AECOM-led Savannah River Remediation (SRR) hired 378 new workers in 2018, and expects to bring on a similar number of employees this year under its liquid waste management contract at the Energy Department’s Savannah River Site near Aiken, S.C.
Energy Department cleanup sites such as Savannah River have been pushing hiring programs in recent years to offset an increasing number of retirements due to an aging workforce.
About 150 of the new hires helped Savannah River Remediation offset attrition and retirements in 2018, a company spokesperson said by email. Much of the remaining new workers will help the Saltstone Production Facility increase its operations from 10 hours a day, four days a week, to essentially operating around the clock.
Savannah River Remediation employs about 2,450 people. The average age of the new hires in 2018 was 37. When SRR acquired the 10-year, $5 billion liquid waste management contract in 2009, the average age of its workers was 54, compared to 48 now, SRR Administrative Services Director David Hollan said in a news release.
The contractor has seen “waves of employees reaching their retirement milestones,” Hollan said, adding SRR is trying “to balance this growing rate of attrition by bringing in the next generation workforce.” About a third of the new hires are military veterans, he added.
The company has hired eight people who previously worked for the now-terminated Mixed Oxide Fuel Fabrication Facility.
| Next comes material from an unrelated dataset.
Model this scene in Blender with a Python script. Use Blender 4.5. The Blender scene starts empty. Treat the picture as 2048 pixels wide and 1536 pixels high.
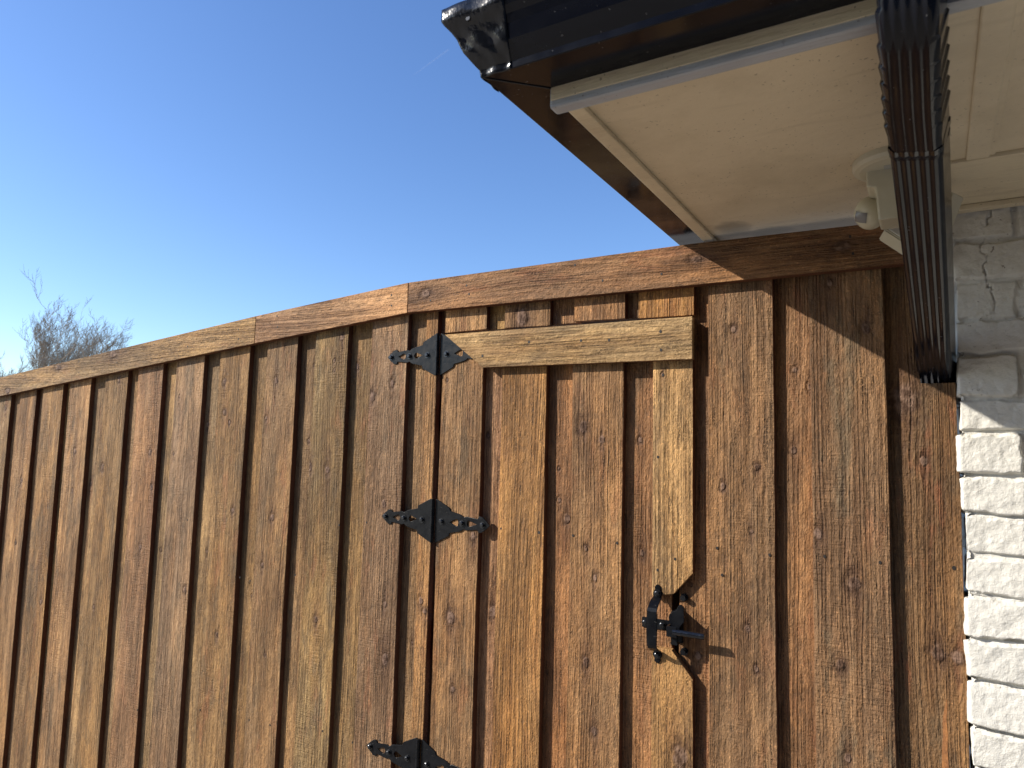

About 1,000 people were to lose their jobs at the MOX Services project in January and February, and Fluor-led SRS manager Savannah River Nuclear Solutions expects to hire hundreds of them.
Savannah River Remediation is comprised of AECOM, Bechtel, CH2M, and BWX Technologies, and is currently operating under a DOE contract extension through March. The Energy Department originally awarded a new 10-year contract to a BWXT-led team in October 2017, but the deal was undone in February 2018 by a successful bid protest from an AECOM-CH2M partnership. The Energy Department last spring took best and final bids from the three bidding teams, including a Fluor-Westinghouse venture.
Once the successor contract is awarded, much of SRR’s workforce should transfer to the new vendor. Among other things the contract involves overseeing and eventually closing tanks that hold roughly 35 million gallons of high-level radioactive liquid waste that resulted from decades of making nuclear weapons materials. It also involves operation of the Salt Waste Processing Facility after its has been tested, commissioned and run for a year by Parsons.
As for a new long-term contract, Aiken Mayor Rick Osbon drew laughs Wednesday at the ExchangeMonitor’s Nuclear Deterrence Summit when asked to predict when a new contractor would be named. Osbon said he expects an announcement on Friday – just as he has for the past year.